Mike Leigh, an English writer and director, has produced an extraordinary number of high quality stage and television plays and films. He initially wrote plays then shifted to television. In the 1980's he decided to explore film. His earlier films often focused on the working class and the ordinary person, and their discontents, while some of his later films look back to the 19th and early 20th Century. He typically develops very complex stories and characters, often with great power, and explores social issues. His stories can be stark, yet many of his films have comedic touches, as if to soften unhappiness. His better known films include Secrets & Lies (1996),Topsy-Turvy (1999), Vera Drake (2004), and Happy-Go-Lucky (2008). Much of his work has an anti-Masterpiece Theater aspect in its regard for the marginalized and the disaffected.

One of the greatest, if not the greatest, English painter of the 19th Century was JMW Turner, whose atmospheric land and seascapes are illustrative of the Romantic Era at its height, and many art historians see him as the vanguard of Impressionism. He has often been called "the painter of light". His paintings are highly distinctive with light effects and clouds always being dominant elements. Like many 19th C painters, he began with a tight very controlled brush, with great detail and accuracy, and later began to paint in a much looser, impressionistic fashion. At the end of his career, his paintings were largely studies of light, almost total abstraction. Turner was very prolific, and intended that most of his work would be a gift to the British nation. Ultimately, the British government, after much stalling, built a separate gallery (at the National Gallery) for his gift. Most of his paintings are in London but with notable exceptions in major museums. Our own Legion of Honor is hosting an exhibit of late Turners, organized by the Tate, and scheduled to open this June.

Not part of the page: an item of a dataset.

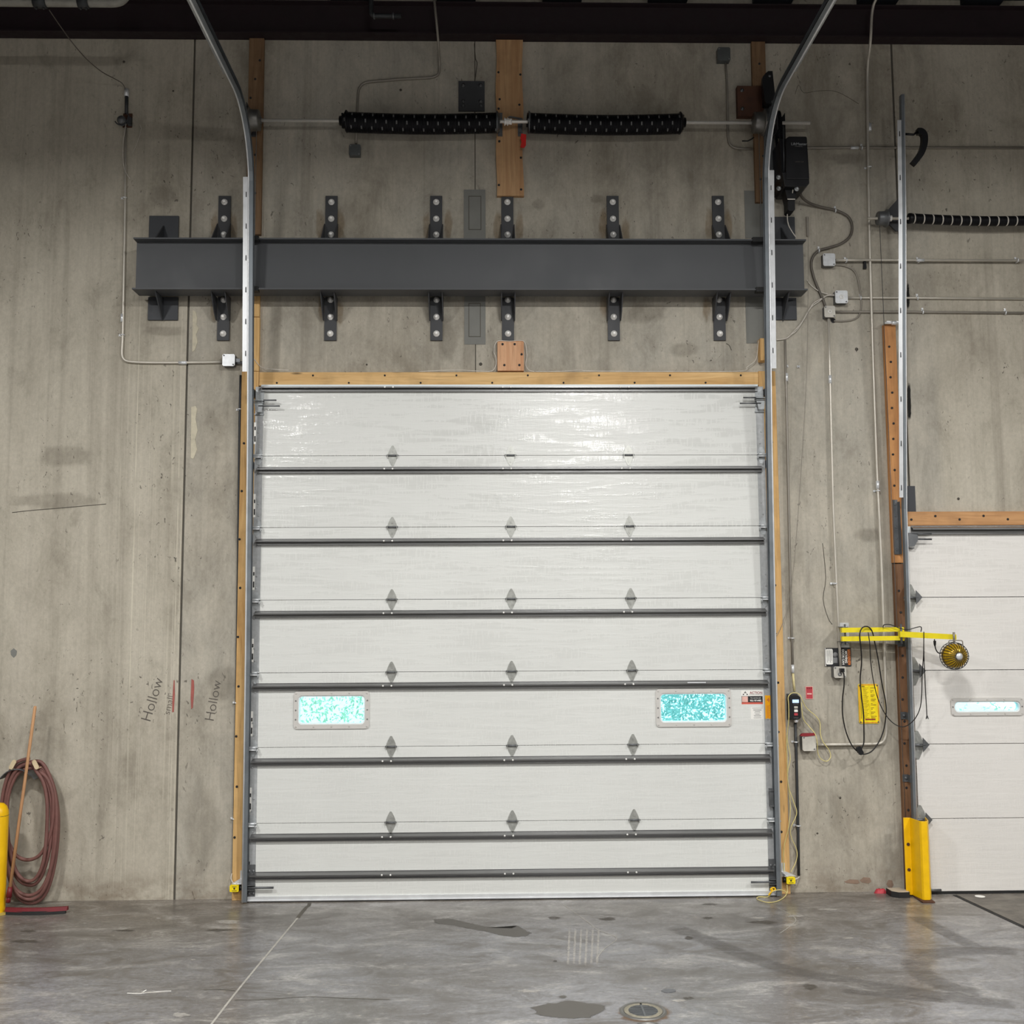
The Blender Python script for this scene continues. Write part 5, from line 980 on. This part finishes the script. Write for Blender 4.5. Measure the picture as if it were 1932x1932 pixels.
P = [U(a, b, -.155) for a, b in ((1454, 1677), (1459, 1674.5), (1463, 1677), (1460, 1681), (1455, 1680), (1454, 1677), (1458, 1679), (1453, 1685), (1450, 1689))]; q = MB(); q.tube(smooth(P, 5), .006, 6); q.build('rope_knot', M['yellow'], None, 'bright yellow knot tied round the bottom roller rod', 'cord')
def sensor(label, cx, cy_, s, Y=-.11):
    p = U(cx, cy_, Y); t = T('photo_eye', label, 'safety sensor', p, 'door safety sensors')
    q = MB(); q.box(p.x-.038, p.x+.036, Y, Y+.05, p.z-.027, p.z+.027, .006); q.build('housing', M['yellow' if 0 else 'signy'], t)
    q = MB(); q.box(p.x-.018, p.x+.018, Y-.0008, Y, p.z+.012, p.z+.016); q.box(p.x-.02, p.x+.02, Y-.0008, Y, p.z-.02, p.z-.016); q.lathe([(0, -.001), (.008, -.001), (.008, 0)], (p.x, Y, p.z), 'y', 10); q.build('lettering', M['ink'], t)
    q = MB(); sx = p.x+s*.038; q.lathe([(0, -.022*s*-1*-1), (.02, -.01*s), (.022, .0)], (sx, Y+.025, p.z-.002), 'x', 12); q.cyl((sx-.002*s, Y+.025, p.z), (sx+.022*s, Y+.025, p.z), .021, 12); q.build('lens', M['black'], t)
    q = MB(); q.box(p.x-.02, p.x+s*.07+.02, Y+.01, Y+.045, p.z+.029, p.z+.034); q.box(p.x+s*.05-.016, p.x+s*.05+.016, Y+.05, -.0445, p.z+.02, p.z+.13)
    q.prism([(p.x-.03, p.z+.03), (p.x+.05*1, p.z+.03), (p.x+s*.05+.02, p.z+.065), (p.x+s*.05-.02, p.z+.065)], Y+.02, Y+.05); q.build('bracket', M['galvb'], t)
    return p
p1 = sensor('yellow safety sensor at the foot of the hose side jamb', 442, 1676.5, 1)
p2 = sensor('yellow safety sensor at the foot of the jamb below the push button station', 1492.5, 1661.5, -1)
pipe('sensor_wire', 'white wire curling into the sensor at the hose side jamb', [(437.5, 1648, -.05), (436, 1656, -.07), (438, 1663, -.09), (443, 1667, -.09), (450, 1664, -.09), (455, 1661, -.08)], .004, 'wire', cat='wire', spl=True)
pipe('sensor_wire', 'short white wire joining the dark floor conduit to its sensor', [(1508, 1654, -.03), (1505, 1657, -.06), (1499, 1659, -.09)], .0055, 'wire', cat='wire', spl=True)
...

Leigh opens Mr. Turner with a lovely view of a windmill in morning haze, as two rural Dutch women walk by. The camera then pans up and we see the silhouette of a top hatted man, sketch book in hand. Then Turner returns to his brick townhouse, throws his hat and bundle down, says a few gruff words to his housekeeper, and begins to paint. His hands fly across the paper in a near frenzy, as he begins a watercolor. Leigh brings Turner into focus in an episodic way, revealing an immensely complicated and contradictory person, with his artistic vision a gift from God. We see Turner as sometimes kindly, but often gruff and uncaring. He snubs his two daughters from an early common law marriage, yet lends a whining petulant artist 50 pounds. His housekeeper is faithful and clearly loves him, but he hardly notices her, except for one scene that reveals his lustful side. He is loving toward his father, who lives with him and does many of his artistic tasks, from buying pigment and canvas to preparing colors to greeting visitors. His biographers state that the death of his father had a lasting impact on him but that isn't evident in the film. There is a brief dialogue in the film that explains that his mother was a "lunatic" and committed to an institution, where she remained to her death. His sister died when he was very young, and Turner seems to have been a lonely person, even when surrounded by admirers. As he aged he became even more eccentric and fearful that he would be forgotten.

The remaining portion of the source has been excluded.